O modo como a China evacuou seus cidadãos da Líbia também é digno de nota. Uma fragata chinesa foi mandada desnecessariamente para lá e quatro militares de transporte decolaram de Xinjiang e surgiram repentinamente nos céus do Mediterrâneo, em movimento sem precedentes. E a China não evacuou só chineses: também ajudou a evacuar centenas de europeus e de cidadãos de Bangladesh e do Vietnã.
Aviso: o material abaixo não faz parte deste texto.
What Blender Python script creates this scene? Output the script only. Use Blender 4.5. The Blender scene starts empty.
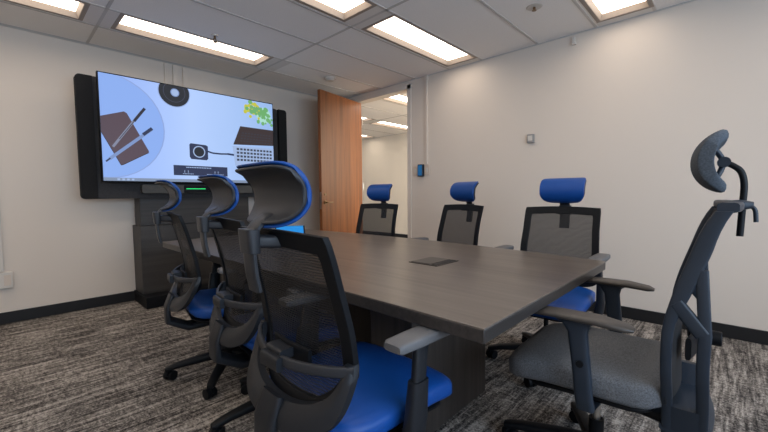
import bpy, bmesh, math, random
from mathutils import Vector, Matrix
random.seed(7)
PI = math.pi
scn = bpy.context.scene
COL = scn.collection

# ------------------------------------------------------------------ camera
H_CAM = 1.09
cam_d = bpy.data.cameras.new('camera')
cam_d.sensor_width = 36.0
cam_d.lens = 366.0 / 768.0 * 36.0
cam_d.clip_start = 0.02
cam = bpy.data.objects.new('camera', cam_d)
COL.objects.link(cam)
R = Matrix(((0.68849651, 0.04942736, -0.72355337),
            (-0.72519375, 0.03569607, -0.68761895),
            (-0.00815918, 0.99813963, 0.06042103)))
cam.matrix_world = Matrix.Translation((0, 0, H_CAM)) @ R.to_4x4()
scn.camera = cam

# ------------------------------------------------------------------ world, daylight, exposure
world = bpy.data.worlds.new('world'); scn.world = world
world.use_nodes = True
wn = world.node_tree.nodes; wl = world.node_tree.links
bg = wn['Background']
bg.inputs['Color'].default_value = (0.62, 0.77, 1.0, 1)
bg.inputs['Strength'].default_value = 0.8
scn.view_settings.view_transform = 'Standard'
scn.view_settings.look = 'None'
scn.view_settings.gamma = 1.0
scn.view_settings.use_curve_mapping = False
scn.view_settings.exposure = 0.49

def area(name, loc, rot, sx, sy, power, color):
    l = bpy.data.lights.new(name, 'AREA'); l.shape = 'RECTANGLE'
    l.size = sx; l.size_y = sy; l.energy = power; l.color = color
    o = bpy.data.objects.new(name, l); COL.objects.link(o)
    o.location = loc; o.rotation_euler = rot
    return o
# daylight falling in through the window behind the camera, from the sky above
area('window_daylight', (.45, -2.40, 1.65), (math.radians(76), 0, 0), 3.4, 1.3, 82.0, (0.60, 0.78, 1.0))
# added unseen fill, brightens the wall beyond the doorway; no fixture stands here
area('corridor_fill', (5.3, 1.7, 1.7), (math.radians(90), 0, 0), 2.4, 1.4, 55.0, (1.0, 0.88, 0.72))
LENS_STRENGTH = 3.8
LENS_COLOR = (1.0, 0.86, 0.72, 1)

# ------------------------------------------------------------------ materials
def mat(name, base, rough=0.6, metal=0.0, spec=0.35, bump=None, var=None, coat=0.0):
    """var = (scale, amount) mottles the colour; bump = (scale, strength)"""
    m = bpy.data.materials.new(name); m.use_nodes = True
    nt = m.node_tree; n = nt.nodes; l = nt.links
    b = n['Principled BSDF']
    b.inputs['Base Color'].default_value = (*base, 1)
    b.inputs['Roughness'].default_value = rough
    b.inputs['Metallic'].default_value = metal
    b.inputs['Specular IOR Level'].default_value = spec
    b.inputs['Coat Weight'].default_value = coat
    tc = n.new('ShaderNodeTexCoord')
    if var:
        nz = n.new('ShaderNodeTexNoise'); nz.inputs['Scale'].default_value = var[0]
        nz.inputs['Detail'].default_value = 4
        l.new(tc.outputs['Object'], nz.inputs['Vector'])
        r = n.new('ShaderNodeMapRange')
        r.inputs['To Min'].default_value = 1 - var[1]; r.inputs['To Max'].default_value = 1 + var[1]
        l.new(nz.outputs['Fac'], r.inputs['Value'])
        mx = n.new('ShaderNodeVectorMath'); mx.operation = 'SCALE'
        mx.inputs[0].default_value = base
        l.new(r.outputs['Result'], mx.inputs['Scale'])
        l.new(mx.outputs['Vector'], b.inputs['Base Color'])
    if bump:
        nz = n.new('ShaderNodeTexNoise'); nz.inputs['Scale'].default_value = bump[0]
        nz.inputs['Detail'].default_value = 3
        l.new(tc.outputs['Object'], nz.inputs['Vector'])
        bp = n.new('ShaderNodeBump'); bp.inputs['Strength'].default_value = bump[1]
        bp.inputs['Distance'].default_value = 0.002
        l.new(nz.outputs['Fac'], bp.inputs['Height'])
        l.new(bp.outputs['Normal'], b.inputs['Normal'])
    return m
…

A China pode ter querido mostrar disposição para arcar com todo o peso de ser potência mundial. 

De um modo ou de outro, a grande questão permanece: foi movimento excepcional, que não se repetirá, ou está chegando o momento de a China se autodefinir como colaboradora, com os EUA, na tarefa de garantir a segurança dos “comuns globais”? Saberemos, quando e se os EUA pressionarem o Conselho de Segurança da ONU a favor de estabelecer-se uma zona aérea de exclusão sobre a Líbia. 
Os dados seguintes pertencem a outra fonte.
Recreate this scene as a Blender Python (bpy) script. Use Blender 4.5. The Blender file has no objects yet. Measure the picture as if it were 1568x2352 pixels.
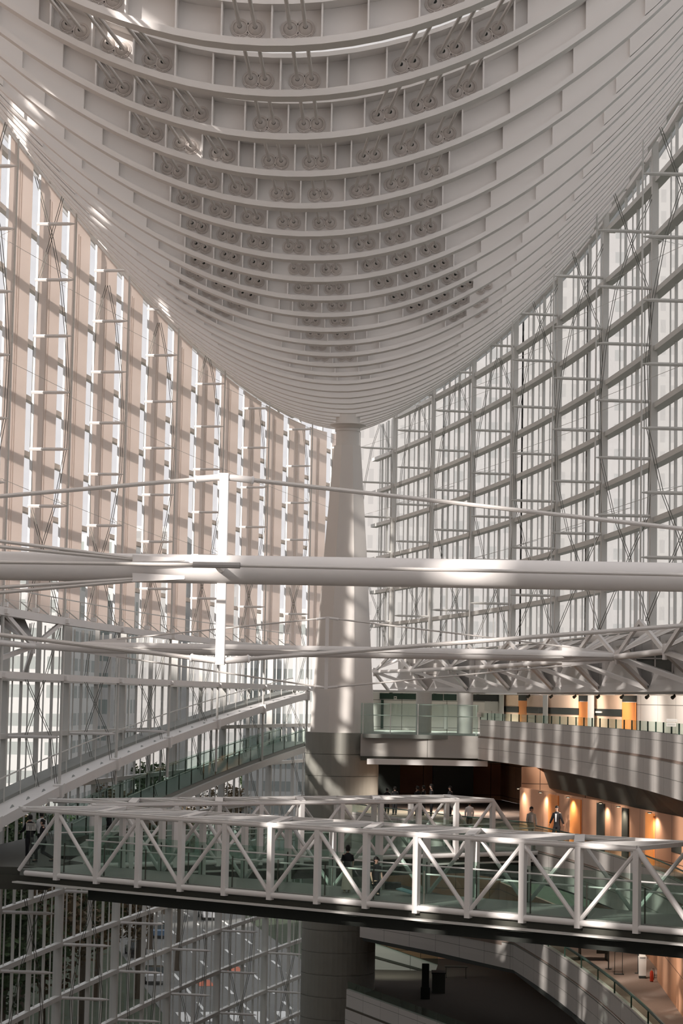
import bpy, math, random
from mathutils import Vector, Matrix
random.seed(7)
scn = bpy.context.scene
COL = scn.collection
V = Vector

# ------------------------------------------------------------------ camera model (eye level is z = 0)
F_PX, PITCH, ROLL, YAW, CX = 4800.0, .0893, .0187, .0252, 2.6056
def _basis():
    c, s = math.cos(YAW), math.sin(YAW)
    right, fw, up = V((c, s, 0)), V((-s, c, 0)), V((0, 0, 1))
    c, s = math.cos(PITCH), math.sin(PITCH)
    f2, u2 = c*fw + s*up, -s*fw + c*up
    c, s = math.cos(ROLL), math.sin(ROLL)
    return c*right + s*u2, -s*right + c*u2, f2
CR, CU, CF = _basis()
def at(x, y, Y=None, Z=None):
    d = CF*F_PX + CR*(x-784) - CU*(y-1176)
    t = Y/d.y if Y is not None else Z/d.z
    return V((CX, 0, 0)) + d*t
cam_d = bpy.data.cameras.new('camera')
cam = bpy.data.objects.new('camera', cam_d); COL.objects.link(cam)
cam_d.sensor_fit = 'VERTICAL'; cam_d.sensor_height = 36; cam_d.lens = 36*F_PX/2352
cam_d.clip_end = 2000
cam.matrix_world = Matrix(((CR.x, CU.x, -CF.x, CX), (CR.y, CU.y, -CF.y, 0), (CR.z, CU.z, -CF.z, 0), (0, 0, 0, 1)))
scn.camera = cam

# ------------------------------------------------------------------ materials
MATS = {}
def nodes(name):
    m = bpy.data.materials.new(name); m.use_nodes = True
    nt = m.node_tree; nt.nodes.clear()
    out = nt.nodes.new('ShaderNodeOutputMaterial')
    MATS[name] = m
    return m, nt, out
def paint(name, col, rough=.5, var=.04, scale=3.0, metallic=0, spec=.3):
    m, nt, out = nodes(name)
    b = nt.nodes.new('ShaderNodeBsdfPrincipled')
    b.inputs['Roughness'].default_value = rough; b.inputs['Metallic'].default_value = metallic
    b.inputs['Specular IOR Level'].default_value = spec
    tc = nt.nodes.new('ShaderNodeTexCoord'); n = nt.nodes.new('ShaderNodeTexNoise')
    n.inputs['Scale'].default_value = scale; n.inputs['Detail'].default_value = 4
    nt.links.new(tc.outputs['Object'], n.inputs['Vector'])
    mr = nt.nodes.new('ShaderNodeMapRange'); mr.inputs[3].default_value = 1-var; mr.inputs[4].default_value = 1+var
    nt.links.new(n.outputs['Fac'], mr.inputs[0])
    mx = nt.nodes.new('ShaderNodeVectorMath'); mx.operation = 'SCALE'
    mx.inputs[0].default_value = col[:3]; nt.links.new(mr.outputs[0], mx.inputs['Scale'])
    nt.links.new(mx.outputs[0], b.inputs['Base Color'])
    nt.links.new(b.outputs[0], out.inputs[0])
    return m
def glass(name, tint, refl=.07, rough=.02):
    m, nt, out = nodes(name)
    t = nt.nodes.new('ShaderNodeBsdfTransparent'); t.inputs[0].default_value = (*tint, 1)
    g = nt.nodes.new('ShaderNodeBsdfGlossy'); g.inputs['Roughness'].default_value = rough
    g.inputs[0].default_value = (.9, .95, .92, 1)
    mx = nt.nodes.new('ShaderNodeMixShader'); mx.inputs[0].default_value = refl
    nt.links.new(t.outputs[0], mx.inputs[1]); nt.links.new(g.outputs[0], mx.inputs[2])
    nt.links.new(mx.outputs[0], out.inputs[0])
    return m
def cloth(name, col, trans=.5, thin=0.0):
    m, nt, out = nodes(name)
    d = nt.nodes.new('ShaderNodeBsdfDiffuse'); d.inputs[0].default_value = (*col, 1)
    t = nt.nodes.new('ShaderNodeBsdfTranslucent'); t.inputs[0].default_value = (*col, 1)
    mx = nt.nodes.new('ShaderNodeMixShader'); mx.inputs[0].default_value = trans
    nt.links.new(d.outputs[0], mx.inputs[1]); nt.links.new(t.outputs[0], mx.inputs[2])
    last = mx
    if thin:
        tr = nt.nodes.new('ShaderNodeBsdfTransparent'); m2 = nt.nodes.new('ShaderNodeMixShader')
        m2.inputs[0].default_value = thin
        nt.links.new(mx.outputs[0], m2.inputs[1]); nt.links.new(tr.outputs[0], m2.inputs[2]); last = m2
    nt.links.new(last.outputs[0], out.inputs[0])
    return m
def panels(name, col, line, du, lines_v, w=.03, rough=.6, dv=None, alt=0.0, spec=.3):
    """flat panels with thin joints; UV is in metres (u along, v up)"""
    m, nt, out = nodes(name)
    b = nt.nodes.new('ShaderNodeBsdfPrincipled'); b.inputs['Roughness'].default_value = rough
    b.inputs['Specular IOR Level'].default_value = spec
    uv = nt.nodes.new('ShaderNodeUVMap'); uv.uv_map = 'UVMap'
    sp = nt.nodes.new('ShaderNodeSeparateXYZ'); nt.links.new(uv.outputs[0], sp.inputs[0])
    def M(op, a, b_=None, c_=None):
        n = nt.nodes.new('ShaderNodeMath'); n.operation = op
        for i, x in enumerate((a, b_, c_)):
            if x is None: continue
            if isinstance(x, (int, float)): n.inputs[i].default_value = x
            else: nt.links.new(x, n.inputs[i])
        return n.outputs[0]
    pu = M('PINGPONG', sp.outputs[0], du/2)
    mask = M('LESS_THAN', pu, w/2)
    if dv:
        mask = M('MAXIMUM', mask, M('LESS_THAN', M('PINGPONG', sp.outputs[1], dv/2), w/2))
    for v, vw in lines_v:
        mask = M('MAXIMUM', mask, M('LESS_THAN', M('ABSOLUTE', M('SUBTRACT', sp.outputs[1], v)), vw/2))
    n = nt.nodes.new('ShaderNodeTexWhiteNoise'); n.noise_dimensions = '2D'
    cb = nt.nodes.new('ShaderNodeCombineXYZ')
    nt.links.new(M('FLOOR', M('DIVIDE', M('ADD', sp.outputs[0], 0.0), du)), cb.inputs[0])
    nt.links.new(M('FLOOR', M('DIVIDE', sp.outputs[1], dv or 1.0)), cb.inputs[1])
    nt.links.new(cb.outputs[0], n.inputs['Vector'])
    fac = M('MULTIPLY_ADD', n.outputs['Value'], .08+alt, .96-alt/2)
    sc = nt.nodes.new('ShaderNodeVectorMath'); sc.operation = 'SCALE'; sc.inputs[0].default_value = col
    nt.links.new(fac, sc.inputs['Scale'])
    mx = nt.nodes.new('ShaderNodeMix'); mx.data_type = 'RGBA'
    nt.links.new(mask, mx.inputs['Factor']); nt.links.new(sc.outputs[0], mx.inputs['A'])
    mx.inputs['B'].default_value = (*line, 1)
    nt.links.new(mx.outputs['Result'], b.inputs['Base Color'])
    nt.links.new(b.outputs[0], out.inputs[0])
    return m
def facade(name, wall, win, wx, wz, fx=.55, fz=.55, rough=.7):
    """windows in a regular grid; UV is in metres"""
    m, nt, out = nodes(name)
    b = nt.nodes.new('ShaderNodeBsdfPrincipled'); b.inputs['Roughness'].default_value = rough
    uv = nt.nodes.new('ShaderNodeUVMap'); uv.uv_map = 'UVMap'
    sp = nt.nodes.new('ShaderNodeSeparateXYZ'); nt.links.new(uv.outputs[0], sp.inputs[0])
    def M(op, a, b_=None):
        n = nt.nodes.new('ShaderNodeMath'); n.operation = op
        for i, x in enumerate((a, b_)):
            if x is None: continue
            if isinstance(x, (int, float)): n.inputs[i].default_value = x
            else: nt.links.new(x, n.inputs[i])
        return n.outputs[0]
    mu = M('LESS_THAN', M('PINGPONG', sp.outputs[0], wx/2), wx*fx/2)
    mv = M('LESS_THAN', M('PINGPONG', sp.outputs[1], wz/2), wz*fz/2)
    mk = M('MULTIPLY', mu, mv)
    mx = nt.nodes.new('ShaderNodeMix'); mx.data_type = 'RGBA'
    nt.links.new(mk, mx.inputs['Factor'])
    mx.inputs['A'].default_value = (*wall, 1); mx.inputs['B'].default_value = (*win, 1)
    nt.links.new(mx.outputs['Result'], b.inputs['Base Color']); nt.links.new(b.outputs[0], out.inputs[0])
    return m
def glow(name, col, s):
    m, nt, out = nodes(name)
    e = nt.nodes.new('ShaderNodeEmission'); e.inputs[0].default_value = (*col, 1); e.inputs[1].default_value = s
    nt.links.new(e.outputs[0], out.inputs[0]); return m

WHITE = paint('rib_white_paint', (.80, .772, .75), .55, .03, .8)
STEEL = paint('steel_white_paint', (.76, .735, .715), .42, .03, 1.5, spec=.4)
WALLST = paint('wall_frame_paint', (.60, .59, .56), .45, .05, 1.5)
CABLE = paint('cable_steel', (.13, .13, .115), .45, .1, 6, metallic=.3)
RODM = paint('rod_steel', (.64, .61, .58), .38, .05, 4, metallic=.15, spec=.5)
COLLAR = paint('collar_paint', (.66, .61, .575), .5, .05, 4)
CONC = paint('column_concrete', (.27, .265, .235), .65, .06, 1.2)
COLW = paint('column_white_paint', (.66, .625, .59), .5, .03, .5)
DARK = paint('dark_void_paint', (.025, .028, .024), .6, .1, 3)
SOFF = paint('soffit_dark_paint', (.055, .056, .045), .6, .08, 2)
DECK = paint('deck_greygreen', (.22, .23, .21), .5, .06, 2)
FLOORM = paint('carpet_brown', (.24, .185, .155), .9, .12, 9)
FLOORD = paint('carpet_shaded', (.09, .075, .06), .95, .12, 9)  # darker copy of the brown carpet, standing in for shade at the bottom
GROUND = paint('asphalt', (.16, .16, .15), .85, .1, 1)
GRASS = paint('pavement_green', (.05, .065, .04), .95, .25, .4)
ROADW = paint('road_paint_white', (.75, .75, .72), .7, .05, 4)
ROADR = paint('road_paint_red', (.55, .16, .09), .7, .05, 4)
GL = glass('clear_glass', (.93, .94, .94), .05)
GLG = glass('green_glass', (.84, .905, .875), .05)
GLR = glass('roof_glass', (.80, .80, .80), .05)
BLIND = cloth('blind_peach_fabric', (.95, .87, .82), .56)
FROST = cloth('frosted_roof_glass', (.84, .84, .84), .70, 0)
FASC = panels('fascia_panels', (.50, .475, .45), (.13, .13, .11), 2.6, [(-.02, .11), (-1.0+.3, .025), (.72, .025), (1.05, .03)], .03, .45)
FASCD = panels('fascia_plain_panels', (.44, .42, .39), (.10, .10, .085), 4.2, [(0, .03)], .035, .5)
TAN = panels('tan_wall_panels', (.68, .365, .215), (.16, .085, .05), 2.4, [], .04, .5, dv=2.2, alt=.06, spec=.4)
PALE = panels('pale_wall_panels', (.70, .67, .64), (.20, .19, .17), 3.2, [], .04, .5, dv=1.9)
ORANGE = paint('orange_lacquer', (.92, .34, .09), .45, .06, 2)
BLACK = paint('black_band', (.02, .024, .02), .4, .05, 3)
F1 = facade('facade_pale', (.52, .51, .50), (.27, .30, .285), 3.6, 3.4)
F2 = facade('facade_white', (.33, .325, .325), (.26, .265, .265), 2.4, 3.6, .6, .45)
F3 = facade('facade_grey', (.48, .48, .47), (.27, .29, .28), 5.0, 3.2, .8, .45)
F4 = facade('facade_cream', (.33, .325, .32), (.28, .278, .275), 1.5, 3.2, .5, .6)
SKIN = paint('skin', (.52, .33, .25), .55, .05, 8)
HAIR = paint('black_hair', (.012, .010, .009), .6, .1, 20)
SUITB = paint('black_suit_cloth', (.014, .014, .016), .85, .1, 20)
SUITG = paint('grey_suit_cloth', (.33, .33, .31), .85, .08, 20)
SHIRTW = paint('white_shirt_cloth', (.66, .66, .66), .85, .05, 15)
SKIRT = paint('beige_skirt_cloth', (.74, .70, .58), .9, .12, 7)
TEAL = paint('teal_mat', (.22, .42, .43), .7, .05, 6)
REDX = paint('extinguisher_red', (.70, .07, .03), .3, .03, 5, spec=.6)
SIGNW = paint('sign_white', (.62, .60, .56), .6, .03, 5)
SIGNK = paint('sign_ink', (.04, .045, .04), .7, .02, 5)
GREENK = paint('dark_green_board', (.03, .06, .045), .4, .1, 3)
LEAF = paint('leaf_green', (.045, .075, .028), .8, .5, .7)
LEAFB = paint('leaf_brown', (.12, .085, .045), .8, .4, .7)
BARK = paint('bark', (.09, .07, .05), .9, .2, 5)
CARB = [paint('car_paint_white', (.6, .6, .6), .3, .02, 2), paint('car_paint_blue', (.10, .16, .24), .3, .02, 2), paint('car_paint_orange', (.45, .18, .08), .3, .02, 2), paint('car_paint_black', (.02, .02, .02), .25, .02, 2)]
CARG = paint('car_window', (.03, .04, .04), .1, .02, 2)
TYRE = paint('tyre', (.02, .02, .02), .9, .02, 2)
LAMP = glow('downlight_glow', (1, .82, .6), 1.1)
SKYW = paint('blind_slit_white', (.84, .83, .82), .6, .02, 2)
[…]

O fato de os EUA e parceiros estarem discutindo fora da ONU a opção “no-fly zone” parece sugerir que Obama ainda não sabe até que ponto a China estaria disposta a ceder, dos limites das suas linhas vermelhas. 

Está tomando forma um quadro sem precedentes e imensamente significativo no que tenha a ver com a segurança internacional. A China tem todos os motivos para manter a introspecção. Como Launcelot Gobbo perguntou ao seu velho pai cego: “Pareço um porrete, uma pá, uma estaca, uma alavanca? Tu me conheces, meu pai?” 

Embaixador*M K Bhadrakumar foi diplomata de carreira; serviu no Ministério de Relações Exteriores da Índia. Ocupou postos diplomáticos em vários países, incluindo União Soviética, Coreia do Sul, Sri Lanka, Alemanha, Afeganistão, Paquistão, Uzbequistão, Kuwait e Turquia.


Notas de tradução

1. O Mercador de Veneza (1596), ato II, cena 2. excelente análise do personagem, didática, em inglês. Talvez ajude a ler-interpretar o artigo, construído sobre metáfora rica e complexa. Infelizmente, é análise longa demais para ser traduzida, pelo menos agora, com todos os tradutores da Vila Vudu ocupadíssimos. Mas sem dúvida é leitura útil, para não deixar passar sem ver a ideia chave desse artigo: que é possível que todos descubramos, de repente, que os EUA “são o pai” da China, mesmo que nem os EUA (o “pai cego” da metáfora) já não sejam capazes de vê-la como tal, hoje. É metáfora temerária, claro, que põe a China como “gerada” pelos EUA e, no limite, pelo capitalismo. É hipótese marxiana “de fundo”. Muitos concordarão e muitos discordarão “no grito”, sem  pensar na complexíssima extensão dessa metáfora. Não se pode dar por garantido que Shakespeare e a China sejam assim tão facilmente aproximáveis, ainda que só por metáfora. A tragédia, mesmo, mesmo, é que NINGUÉM escapará incólume à tragédia brasileira, de ser educado sobre o mundo do século 21, com “lições”de Mervais Pereiras e Williams Waacks e Clóvis Rossi sobre política internacional.